Caniggia: İyi hücum oyuncuları rakibe korku verir. Bu bizim güçlü yönümüz. Adları bile rakibin düzenini bozmaya yeter. Rakip takımlar ‘Higuain Arjantin’de çok eleştiri alıyor’ diye düşünmezler. ‘O, Juventus’un gol kralı’ diye düşünürler. Zayıf yönümüz derseniz, savunmamız hala sağlam değil. Bazı mevkiler daha iyi olmalı.
Birçok insanın düşüncelerini özetleyen iki tümce söyleyeyim. ‘Messi, Maradona kadar büyük bir kahraman değil’ ve ‘Messi’nin takım arkadaşları Diego’nun takım arkadaşları kadar destekleyici değil’. Siz hangisini doğru buluyorsunuz?
Caniggia: Messi’nin takım arkadaşları Diego’nun takım arkadaşları kadar destekleyici değil. Bence, bu doğru.
Bir futbol dahisini yalnızca desteklemek değil onunla uyum içinde oynamak için nasıl bir hazırlık yapardınız?

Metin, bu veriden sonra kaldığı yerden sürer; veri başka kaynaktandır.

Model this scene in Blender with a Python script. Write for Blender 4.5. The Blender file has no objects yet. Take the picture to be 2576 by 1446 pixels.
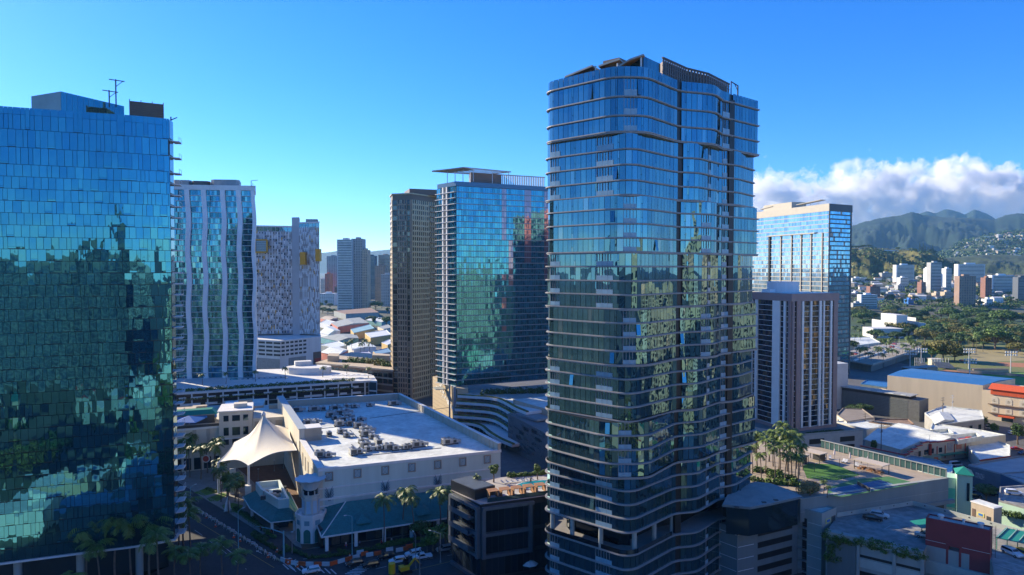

Caniggia: Maradona’nın herşeyiyle bir futbol dehası olduğunu biliyordum ama Onunla uyum sağlamayı düşünmedim. Asla! Her oyuncunun sorumluluğu bellidir, az oynayanların bile. Bütün sorumluluğu Messi’ye veremezsiniz. Aksi takdirde sizin varlığınızın bir anlamı kalmaz. İtalya 90’da, benim ‘dünya şampiyonu oyuncular beni taşımalı’ diye düşündüğümü varsayın. Hayır! ‘Bizi taşımalı’ ne demek! Hep beraber bu işin içerisindeyiz. Ben, Arjantin’in santraforuyum ve ben de onları sürüklemek zorundayım. Bu benim sorumluluğumdu. Kişilik, kararlılık, hırs ve isteğiniz olmalı.
2009 yılının sonuna doğru, Carlos Bilardo sizi futbola geri dönmeye çağırdı ve Güney Afrika 2010 kadrosuna davet etti. Sizce nasıl bir performans gösterirdiniz?
Caniggia: 42 yaşındaydım ve 4.5 yıl önce emekli olmuştum. Şu anda bilmemiz mümkün değil ama 30 dakika oynamak mükemmel olurdu. Vücudum formdaydı ve hızımı kaybetmemiştim. Ama, karar veremedim ve sonra pişman oldum. Bir kere daha dünya kupasında oynamak inanılmaz olacaktı. (Orijinal metin: fifa.com)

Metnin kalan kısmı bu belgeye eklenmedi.